Marcia Bonnemort (EC class of 1964) and I were married in September, 1963. After finishing her senior year at WU, Marcia got her PhT (Putting hubby through) degree by working for five years, first for a year at an insurance company, then teaching mathematics. We moved to Pennsylvania when I started teaching. We were lucky to find a nice house with an acre of land between two farmers’ fields. We lived in this house until we retired in 2003 (when the two fields of crops were changing to fields of houses!).

 

Just after we moved to Pennsylvania in 1968, our daughter, Dana, was born. Two years later our son, Mark, was born. Marcia stayed at home until Mark entered school, then she went back to teaching. After a year of part time teaching at a middle school, she spent the rest of her career teaching mathematics at the local high school.

 

Our children have done their share to keep educators busy.

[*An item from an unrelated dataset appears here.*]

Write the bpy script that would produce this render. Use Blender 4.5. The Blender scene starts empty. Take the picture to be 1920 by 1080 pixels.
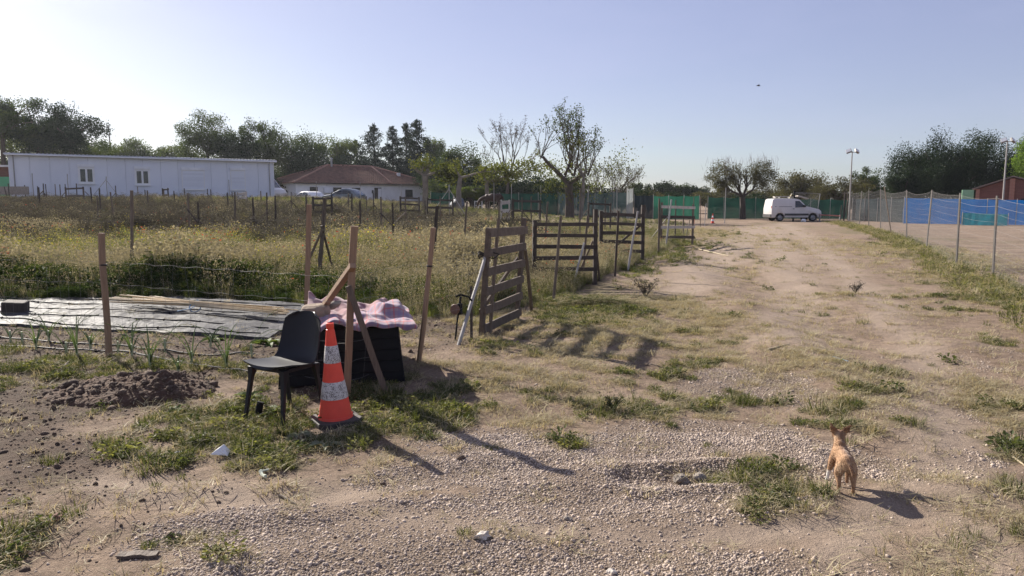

After graduating from Earlham in 1990, Dana got her CPA and later a law degree. She is now working for a law firm in Indianapolis. Mark graduated with bachelor degrees from Dickinson and from RPI (he did the 3-2 binary engineering program), then a Masters in Nuclear Engineering at RPI.  After working for a software firm for a few years, he went back for his PhD in Educational Technology, finishing this past June.

 

About the age of 40 I realized that I needed more exercise than I was getting teaching and doing yard work, so I took up swimming and bicycling. Dickinson has a nice pool for my use during the school year and Pennsylvania has lots of nice roads for bicycling. When Mark was in Boy Scouts, and I was on the leadership committee, we did some camping together. He also liked riding a bicycle, so we merged the two activities and did one-week bicycling/camping trips, starting when he was 15. We continued them on a nearly annual basis until 1997. For an encore, we did a 10-week cross country ride during the summer of 1998 before he headed to Texas, graduate school, marriage, and kids.

 

Both Marcia and I retired in 2003 and moved to a retirement community in Chambersburg, PA (south-central PA – near I-81). The main reason for the move was to be able to travel without worrying about the care of a house and yard. Besides trips to Indiana and Texas to see children and grandchildren, we have been, among other places, to Nova Scotia/Prince Edward Island, Cape Cod, a cruise through the Panama Canal, the southwest National Parks, and some bicycling trips to Maine and Vermont.